Labour backs call for red-zone profit share-out

9:00 am on 6 August 2012

The Labour Party says the Government should pass on any profit it makes from insurance payouts for red-zone properties to their former owners.

The Canterbury Earthquake Recovery Authority is getting new valuations on its red-zone properties before settling its insurance claims, upsetting many red-zone residents who were forced to accept less than market value for their homes when they sold their homes to the Government at their 2007 rateable value.

The Government is having its properties independently valued in order to try and get the best possible payout from insurers.

The Earthquake Recovery Authority says owners who handed over all insurance claims to the Government will not be informed of the valuations.

It says the payouts may be bigger than but are more likely to be less than the purchase price.

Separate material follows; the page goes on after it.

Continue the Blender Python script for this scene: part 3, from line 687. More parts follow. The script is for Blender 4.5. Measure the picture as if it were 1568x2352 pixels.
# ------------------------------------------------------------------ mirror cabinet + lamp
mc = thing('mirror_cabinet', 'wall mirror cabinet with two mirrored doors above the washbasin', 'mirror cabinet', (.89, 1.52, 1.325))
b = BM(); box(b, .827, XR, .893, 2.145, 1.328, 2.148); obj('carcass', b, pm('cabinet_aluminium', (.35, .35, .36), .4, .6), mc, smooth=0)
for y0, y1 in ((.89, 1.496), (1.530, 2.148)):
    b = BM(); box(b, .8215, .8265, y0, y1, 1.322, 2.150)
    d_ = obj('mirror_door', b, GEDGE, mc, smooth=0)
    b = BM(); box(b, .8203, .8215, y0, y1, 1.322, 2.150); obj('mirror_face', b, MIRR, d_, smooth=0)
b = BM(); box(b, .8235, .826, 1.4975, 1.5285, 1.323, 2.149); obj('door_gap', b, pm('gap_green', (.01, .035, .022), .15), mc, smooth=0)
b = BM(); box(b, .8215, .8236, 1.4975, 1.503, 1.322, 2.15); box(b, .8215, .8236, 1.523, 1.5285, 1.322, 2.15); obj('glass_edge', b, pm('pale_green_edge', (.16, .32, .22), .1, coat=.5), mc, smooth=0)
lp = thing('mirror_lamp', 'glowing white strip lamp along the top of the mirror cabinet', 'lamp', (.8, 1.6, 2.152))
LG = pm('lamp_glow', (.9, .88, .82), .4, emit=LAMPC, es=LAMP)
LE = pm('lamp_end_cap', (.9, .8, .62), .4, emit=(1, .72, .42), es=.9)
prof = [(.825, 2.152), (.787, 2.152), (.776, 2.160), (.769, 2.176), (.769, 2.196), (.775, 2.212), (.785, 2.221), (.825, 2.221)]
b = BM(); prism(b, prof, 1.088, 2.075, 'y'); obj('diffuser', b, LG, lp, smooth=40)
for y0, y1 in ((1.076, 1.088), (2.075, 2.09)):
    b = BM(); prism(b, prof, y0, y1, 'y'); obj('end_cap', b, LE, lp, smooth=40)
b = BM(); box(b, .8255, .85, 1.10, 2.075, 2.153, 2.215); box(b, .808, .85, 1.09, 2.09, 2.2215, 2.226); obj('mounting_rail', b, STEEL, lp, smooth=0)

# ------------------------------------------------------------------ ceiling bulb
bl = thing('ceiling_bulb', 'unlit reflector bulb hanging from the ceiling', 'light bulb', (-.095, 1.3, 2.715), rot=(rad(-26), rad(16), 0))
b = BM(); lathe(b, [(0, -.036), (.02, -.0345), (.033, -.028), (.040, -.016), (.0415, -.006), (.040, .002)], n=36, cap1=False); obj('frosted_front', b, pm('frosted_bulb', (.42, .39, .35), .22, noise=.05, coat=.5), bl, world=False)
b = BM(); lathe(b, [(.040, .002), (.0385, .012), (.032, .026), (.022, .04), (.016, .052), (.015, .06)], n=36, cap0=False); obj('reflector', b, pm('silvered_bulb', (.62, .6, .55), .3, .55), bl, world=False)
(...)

A campaigner for quake-hit homeowners, Mike Coleman, has demanded the Government return any profits it makes from insurance payouts on red-zone houses it bought, and Labour quake recovery spokesperson Lianne Dalziel agrees.

She says the Government is legally obliged to get as much money as possible out of insurance companies but it shouldn't be at the expense of the former home-owners.

"The Government has been saying over and over again that this is an incredibly fair offer that they've made to insured people in the residential red zones," Ms Dalziel says, "when in fact it isn't fair to everyone and there are winners and losers.

"The losers have been saying this for a long time and nobody's been listening."